BD: Those two are the most successful alumni. We had Claudia Emerson, the 2006 pulitzer prize winner in poetry and a great songwriter, and her husband Kent Ippolito, come through. I remember a very young Adam Remnant (of Southeast Engine), denim-jacketed, sporting a harp rack, playing some excellent Dylan. Even then he had something special. Adam Torres used to come play while still in high school. When Laura Nadeau first started coming, she sang pop songs with her roommates, then disappeared for a while, and returned with a suitcase of great tunes and an amazing voice. My favorite right now is named Rachel Figley. She writes cool, jazzy tunes, and is a soulful singer.
MH: How many Athens Singer/Songwriter CDs have you put together and how did that project come about?
BD: Billy Rhinehart and I had been doing our show ("The Billy & Brucie Show") for a while when we tried a Bluebird-type "in the round" songwriter showcase. A similar-formatted recording seemed the next logical step. Only occasionally successful, I made seven of these recordings before it ran out of gas. Seven discs, four songwriters on each: a nice snapshot of local music from '04 to '08.
MH: Tell me something about the project you did a few years ago for Athens Historical Society's "Athens Past In Athens Present."
BD: When Kelee Reisbeck was head of the Historical Society, she found a slide and audio show about Athens County made in 1976 for the Bicentennial. She decided to transfer the whole thing to DVD and asked me to replace the stock music with something more local. The present administration did not care for it and shelved the project. It was wonderfully nostalgic and dated and I loved working on it. I released the music myself; it's some of my favorite work.
MH: You write a lot of originals, but you're not shy about singing covers of songs that you like. What singer/songwriters do you admire and what are your favorite songs in your repertoire written by other folks?
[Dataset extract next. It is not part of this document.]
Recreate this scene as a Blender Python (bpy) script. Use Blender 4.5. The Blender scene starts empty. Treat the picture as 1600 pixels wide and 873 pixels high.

BD: Songwriters I cover include Dylan, Bruce Cockburn, Richard Thompson, Mike Doughty, Fats Waller, Harlan Dalzell, Jeffrey Foucault, Jim Phillips, Bruce Springsteen, David Wilcox, Jesse Winchester and John Gorka. I like my solo acoustic arrangement of Springsteen's "Rosalita." Ambitious. I do Bob's "Love Minus Zero/No Exit." Good memory exercise. I close every show with "When You Wish Upon a Star." To not sing the songs of others would be like not recognizing the color red; they are a part of who I am.
MH: Of all the songs you have written, which ones are you particularly proud of? It must be exciting to hear other people doing your songs.
BD: I've long felt the highest compliment a songwriter can receive is to have a song covered by a peer. "I Am Alive" has been done by some very nice folks. As far as songs I've written, "Sorrows of Late Day" from Where I Come From is one of my favorites. I just wrote a nice tune called "Song of Flying." "Local Boys" still gets requests, and "The Stuff of Dreams" is very popular with college girls.
MH: What other projects have you done and what are some things would you like accomplish in the future?
BD:I have written music for film and would love to do more of that. I'm planning a CD of local songwriter covers and I hope to work with my son, Harlan, sometime.